My favorite description of Virgo is by Liz Greene, probably my favorite astrologer:
That ubiquitous newspaper portrait of the tidy Virgo soul with a perfectly balanced bank account and an immaculate bathroom no doubt sends you into fits of cynical laughter. Virgos are generally sadly misinterpreted, and understandably you can get pretty irritated about it, especially if you’re the sort of Virgo who is untidy, chaotic and not in the least concerned about whether you arrive at one minute before eight or one minute after.
Discrimination is a Virgo characteristic. So is subtlety of thinking. Black and white perceptions imply a simple universe, and to you the universe is rarely simple. It’s more like a huge, boundless jigsaw puzzle, and it can drive you crazy if you’re missing a piece or if there isn’t a picture on the top of the box showing you how the puzzle should look when it’s finished.
But perfectionism – something of which you are often accused – isn’t the same as discrimination. To be a perfectionist you have to be idealistic, and Virgo is probably the most realistic sign of the zodiac. You harbour no impossible vision of a perfect utopian world, or even a perfect utopian bathroom. You know your strengths and weaknesses, and you don’t indulge in either arrogance or false modesty. You use what comes to hand to create order in your world, and order is at the top of your list of priorities – whether it’s order in the material environment, in the realm of ideas, or in mind and body.

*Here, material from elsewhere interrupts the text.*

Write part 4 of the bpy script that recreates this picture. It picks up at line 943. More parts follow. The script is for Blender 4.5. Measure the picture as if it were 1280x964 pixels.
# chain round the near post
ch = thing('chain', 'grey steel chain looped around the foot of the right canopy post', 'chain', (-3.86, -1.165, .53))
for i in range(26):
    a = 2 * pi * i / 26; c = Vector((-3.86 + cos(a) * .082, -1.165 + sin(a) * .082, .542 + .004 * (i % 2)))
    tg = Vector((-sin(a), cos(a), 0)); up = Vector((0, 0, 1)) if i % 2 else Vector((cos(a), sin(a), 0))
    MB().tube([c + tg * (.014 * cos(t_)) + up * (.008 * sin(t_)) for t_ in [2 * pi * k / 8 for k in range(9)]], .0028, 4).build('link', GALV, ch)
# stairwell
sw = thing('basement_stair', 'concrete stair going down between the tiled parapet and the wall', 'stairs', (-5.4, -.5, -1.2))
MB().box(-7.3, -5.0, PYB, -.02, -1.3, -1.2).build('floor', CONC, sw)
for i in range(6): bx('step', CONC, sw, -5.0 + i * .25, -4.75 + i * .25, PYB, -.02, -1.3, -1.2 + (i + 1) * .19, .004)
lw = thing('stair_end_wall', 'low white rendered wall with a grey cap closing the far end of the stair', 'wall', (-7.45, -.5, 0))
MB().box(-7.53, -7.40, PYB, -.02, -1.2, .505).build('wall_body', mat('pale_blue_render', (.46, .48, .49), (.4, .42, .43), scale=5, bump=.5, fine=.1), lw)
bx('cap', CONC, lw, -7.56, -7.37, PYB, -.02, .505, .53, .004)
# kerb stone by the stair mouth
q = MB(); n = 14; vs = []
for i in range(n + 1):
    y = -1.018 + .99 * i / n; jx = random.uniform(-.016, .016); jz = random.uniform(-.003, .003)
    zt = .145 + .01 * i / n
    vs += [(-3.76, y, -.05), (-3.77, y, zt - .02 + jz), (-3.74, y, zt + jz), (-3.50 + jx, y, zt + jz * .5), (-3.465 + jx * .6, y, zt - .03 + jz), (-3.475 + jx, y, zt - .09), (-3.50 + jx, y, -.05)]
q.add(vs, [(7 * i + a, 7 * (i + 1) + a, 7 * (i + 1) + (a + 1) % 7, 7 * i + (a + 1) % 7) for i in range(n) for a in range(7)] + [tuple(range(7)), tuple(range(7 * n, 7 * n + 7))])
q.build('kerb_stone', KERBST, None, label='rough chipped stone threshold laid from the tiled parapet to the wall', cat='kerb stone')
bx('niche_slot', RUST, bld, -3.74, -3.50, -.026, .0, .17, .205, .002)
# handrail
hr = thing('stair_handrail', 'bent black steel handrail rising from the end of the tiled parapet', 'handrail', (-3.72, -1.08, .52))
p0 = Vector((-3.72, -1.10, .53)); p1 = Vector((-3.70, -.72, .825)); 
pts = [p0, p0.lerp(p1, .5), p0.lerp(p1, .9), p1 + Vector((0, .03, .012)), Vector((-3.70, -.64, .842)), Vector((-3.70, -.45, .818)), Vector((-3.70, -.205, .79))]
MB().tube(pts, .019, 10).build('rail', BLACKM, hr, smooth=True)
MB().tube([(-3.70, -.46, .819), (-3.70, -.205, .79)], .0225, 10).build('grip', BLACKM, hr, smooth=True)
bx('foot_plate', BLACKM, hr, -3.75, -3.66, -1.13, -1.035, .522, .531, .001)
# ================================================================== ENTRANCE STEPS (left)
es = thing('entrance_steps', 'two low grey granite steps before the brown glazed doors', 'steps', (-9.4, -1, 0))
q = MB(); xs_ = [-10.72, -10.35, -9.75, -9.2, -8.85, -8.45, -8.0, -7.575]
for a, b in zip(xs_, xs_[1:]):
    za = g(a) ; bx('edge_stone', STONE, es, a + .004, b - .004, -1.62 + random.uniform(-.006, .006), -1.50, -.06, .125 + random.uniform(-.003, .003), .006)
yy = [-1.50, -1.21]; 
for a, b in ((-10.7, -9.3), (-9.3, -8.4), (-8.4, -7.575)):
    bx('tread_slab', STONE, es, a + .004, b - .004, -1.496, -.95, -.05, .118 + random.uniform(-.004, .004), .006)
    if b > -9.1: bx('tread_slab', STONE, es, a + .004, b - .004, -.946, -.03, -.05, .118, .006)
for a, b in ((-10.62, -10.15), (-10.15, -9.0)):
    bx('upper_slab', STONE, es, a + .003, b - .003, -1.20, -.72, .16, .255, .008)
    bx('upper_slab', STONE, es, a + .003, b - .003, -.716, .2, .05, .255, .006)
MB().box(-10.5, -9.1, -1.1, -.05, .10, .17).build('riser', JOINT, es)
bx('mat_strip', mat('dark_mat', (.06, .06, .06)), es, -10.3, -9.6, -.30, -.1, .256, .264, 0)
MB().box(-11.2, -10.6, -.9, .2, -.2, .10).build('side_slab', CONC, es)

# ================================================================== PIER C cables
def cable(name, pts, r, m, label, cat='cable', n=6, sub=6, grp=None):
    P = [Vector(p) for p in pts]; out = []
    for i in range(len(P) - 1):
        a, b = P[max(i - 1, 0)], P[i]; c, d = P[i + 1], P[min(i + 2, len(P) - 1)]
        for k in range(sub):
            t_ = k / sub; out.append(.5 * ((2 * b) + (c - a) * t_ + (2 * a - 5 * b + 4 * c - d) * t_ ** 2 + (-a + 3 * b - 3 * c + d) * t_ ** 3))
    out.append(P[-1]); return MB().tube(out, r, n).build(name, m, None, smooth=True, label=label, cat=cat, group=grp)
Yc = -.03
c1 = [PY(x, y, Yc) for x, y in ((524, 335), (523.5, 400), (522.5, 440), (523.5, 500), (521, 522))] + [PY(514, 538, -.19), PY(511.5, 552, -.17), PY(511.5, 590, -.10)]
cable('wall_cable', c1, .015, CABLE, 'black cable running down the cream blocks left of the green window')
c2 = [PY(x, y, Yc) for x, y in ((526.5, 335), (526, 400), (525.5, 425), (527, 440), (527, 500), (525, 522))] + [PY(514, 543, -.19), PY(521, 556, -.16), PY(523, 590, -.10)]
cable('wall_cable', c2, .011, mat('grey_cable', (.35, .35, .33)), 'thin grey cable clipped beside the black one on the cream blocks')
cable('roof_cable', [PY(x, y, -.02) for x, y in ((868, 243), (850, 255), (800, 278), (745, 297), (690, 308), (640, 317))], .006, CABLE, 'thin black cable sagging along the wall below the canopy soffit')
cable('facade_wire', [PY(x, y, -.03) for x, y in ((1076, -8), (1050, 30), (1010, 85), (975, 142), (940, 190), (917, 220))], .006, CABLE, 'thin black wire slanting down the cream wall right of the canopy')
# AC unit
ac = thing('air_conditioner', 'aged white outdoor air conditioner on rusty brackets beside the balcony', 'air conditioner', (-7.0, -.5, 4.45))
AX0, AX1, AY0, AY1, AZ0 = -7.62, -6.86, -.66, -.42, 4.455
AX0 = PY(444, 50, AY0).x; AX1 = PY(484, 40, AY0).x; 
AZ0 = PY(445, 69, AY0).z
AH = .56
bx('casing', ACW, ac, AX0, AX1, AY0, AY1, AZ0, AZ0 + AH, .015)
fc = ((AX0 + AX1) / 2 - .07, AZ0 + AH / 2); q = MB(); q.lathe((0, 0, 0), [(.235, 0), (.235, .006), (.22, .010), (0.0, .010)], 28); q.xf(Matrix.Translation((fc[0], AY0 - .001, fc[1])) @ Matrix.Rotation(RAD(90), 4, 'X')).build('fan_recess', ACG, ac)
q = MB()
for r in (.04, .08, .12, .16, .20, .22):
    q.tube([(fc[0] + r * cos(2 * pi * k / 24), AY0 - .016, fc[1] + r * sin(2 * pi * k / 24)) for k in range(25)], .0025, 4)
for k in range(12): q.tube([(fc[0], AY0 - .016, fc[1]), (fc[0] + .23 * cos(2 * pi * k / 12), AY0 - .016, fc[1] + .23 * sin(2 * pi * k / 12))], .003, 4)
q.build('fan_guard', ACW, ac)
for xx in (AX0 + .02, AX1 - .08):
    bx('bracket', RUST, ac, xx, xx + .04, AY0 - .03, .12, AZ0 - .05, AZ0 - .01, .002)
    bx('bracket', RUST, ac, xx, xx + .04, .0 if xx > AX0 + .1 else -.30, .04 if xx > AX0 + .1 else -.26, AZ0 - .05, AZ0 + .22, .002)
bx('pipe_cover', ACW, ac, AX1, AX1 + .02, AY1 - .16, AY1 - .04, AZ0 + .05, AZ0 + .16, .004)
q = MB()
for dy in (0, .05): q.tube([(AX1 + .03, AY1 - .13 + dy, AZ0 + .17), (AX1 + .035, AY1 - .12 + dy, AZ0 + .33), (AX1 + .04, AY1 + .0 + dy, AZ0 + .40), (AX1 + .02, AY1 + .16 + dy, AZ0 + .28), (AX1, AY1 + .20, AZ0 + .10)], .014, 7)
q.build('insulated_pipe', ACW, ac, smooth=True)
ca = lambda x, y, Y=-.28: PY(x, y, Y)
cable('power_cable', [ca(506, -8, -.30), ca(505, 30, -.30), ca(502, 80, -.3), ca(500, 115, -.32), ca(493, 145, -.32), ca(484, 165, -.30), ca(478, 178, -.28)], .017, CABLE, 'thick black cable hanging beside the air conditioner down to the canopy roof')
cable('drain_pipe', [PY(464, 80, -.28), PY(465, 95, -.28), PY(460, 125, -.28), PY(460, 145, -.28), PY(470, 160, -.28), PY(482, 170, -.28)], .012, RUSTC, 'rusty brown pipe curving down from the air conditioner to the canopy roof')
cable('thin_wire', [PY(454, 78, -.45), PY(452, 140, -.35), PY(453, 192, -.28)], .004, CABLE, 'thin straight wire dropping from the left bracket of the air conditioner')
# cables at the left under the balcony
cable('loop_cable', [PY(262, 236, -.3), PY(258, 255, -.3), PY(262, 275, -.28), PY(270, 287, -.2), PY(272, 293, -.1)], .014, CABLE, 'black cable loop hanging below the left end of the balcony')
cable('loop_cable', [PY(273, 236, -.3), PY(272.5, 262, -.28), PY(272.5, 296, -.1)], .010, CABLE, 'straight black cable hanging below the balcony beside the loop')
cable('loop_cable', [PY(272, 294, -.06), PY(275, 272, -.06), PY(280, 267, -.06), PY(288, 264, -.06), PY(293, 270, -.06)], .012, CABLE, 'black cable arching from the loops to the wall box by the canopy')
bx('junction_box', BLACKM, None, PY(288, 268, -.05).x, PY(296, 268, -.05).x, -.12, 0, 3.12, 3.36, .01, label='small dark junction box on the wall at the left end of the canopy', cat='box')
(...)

Virgos are the great synthesisers of the zodiac. Both your problems and your gifts spring from this deep urge to bring things together, to connect knowledge and experience to form a comprehensible whole. With Mercury, god of intelligence and communication, ruling this sign, naturally you love acquiring knowledge, especially if it’s useful. And “useful”, like “order”, is another important word for Virgo. If something can’t be used, you’ll discard it with a ruthlessness that can terrify more sentimental signs. Sometimes Virgos throw out romance because it isn’t useful.
You’re capable of being quite cynical, and you know perfectly well that one has to be clever to survive. If you’re going to do something, you’ll do it well, from both pride of craftsmanship and a good marketing sense. Idealistic perfection? Hardly. Yet despite this apparent toughness, the impulse to be of service runs strong in you.
Virgos need to feel needed and useful. There’s not a lot of ambition in this sign, and your tendency to look for more and more pieces to complete the great jigsaw puzzle of life takes away any propensity for the kind of obsessiveness needed to claw your way ambitiously to the top of the heap. You’d make an excellent advisor or counsellor to those silly enough to have grabbed the throne and subjected themselves to all that trouble. Your work is the thing you let people know first about you, not your secret self. With Virgos, not all the goods are visible in the shop window.